Sou esquerdalho (é assim que nos chamam, não é?), piscando o olho ao socialismo libertário. Para mim, ser de esquerda (e admito que quem não o seja também possa pensar assim, porque não compactuo com paternalismos nem com supostas superioridades morais) é querer o bem comum, acima de tudo o resto. E liberdade, no grau mais próximo de liberdade que possa existir. Sem fiscais morais, sem autoritarismos de algibeira, sem estado social de consciência pesada, sem ditaduras pelos impostos.
Se eu tenho ou sou, não poderá haver nenhuma razão para os outros não poderem ter ou não poderem ser, desde que possam ou queiram. Nunca fui invejoso.
Preocupo-me com os outros e com a dignidade da(s) vida(s).
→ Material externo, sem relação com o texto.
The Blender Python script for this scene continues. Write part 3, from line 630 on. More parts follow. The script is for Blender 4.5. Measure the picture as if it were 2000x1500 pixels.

Não sei se, axiologicamente, isso será um valor universal.
O voto foi uma conquista, mas só é um valor em si próprio quando a conclusão que vem com o mesmo se afigura um acrescento. Acho que é uma desinteligência muito recorrente achar-se que um determinado fim vale por si só (assim como confundir direito com dever).
É muito diferente não poder votar, de maneira nenhuma, e poder escolher entre votar ou não. E não, não é o mesmo, nem é sequer justo que amarremos as pessoas a frases como aquelas que se vêem e lêem por aí ("muitos tiveram de lutar para que tivesses esse direito", etc). Quem quiser, que pegue nelas e as envergue ao peito. Votar só por votar, não.
Os números da abstenção demonstram o afastamento, cada vez maior, das pessoas em relação ao fenómeno político. E desenganem-se aqueles que pensam que condeno a classe política por ser, apenas, classe política. Os políticos não nascem de geração espontânea: são um reflexo da nossa sociedade.
Não podemos esperar que uma sociedade assente em "competitividade", a deusa/vaca sagrada da modernidade, "ratings", "pigs" e demais termos depreciativos, elaborando rankings entre pessoas, que acredita em cidadãos de 1ª, de 2ª e de 3ª, que promove a estupidez, a desigualdade social, o egoísmo e o apontar de dedo, cuja noção de "mérito" é truncada e decidida à priori, produza, em grande quantidade, políticos (e quaisquer outros mesteres) conscienciosos. Se os há? É claro que sim, mas poucos. Os outros, os que aceitam apenas o papel de "outros", são triturados pela máquina (que vai, mais cedo ou mais tarde, esgotar todos os recursos que existem, porque não há crescimento para sempre).
Ninguém tem de ser forçado a jogar este jogo. Eu voto, votei e votarei por convicção, mas poupem-me a essa moralidade de pechisbeque. E escutar fulanos, a quem eu pago o salário, proferirem cavalgaduras do tipo "sanções para quem se abstém", é o fim da picada.
Com que direito? Essas pessoas não pagam impostos, por acaso? Já agora, enviem-nas para um guetto, ou coloquem-nas na lista negra do Banco de Portugal.
Enquanto o voto em branco não tiver expressão palpável, é o que me ocorre escrever. E já foi muito.
Preferirei um mundo no qual a consciência, a ética e a moral pesem sempre mais do que qualquer legitimação.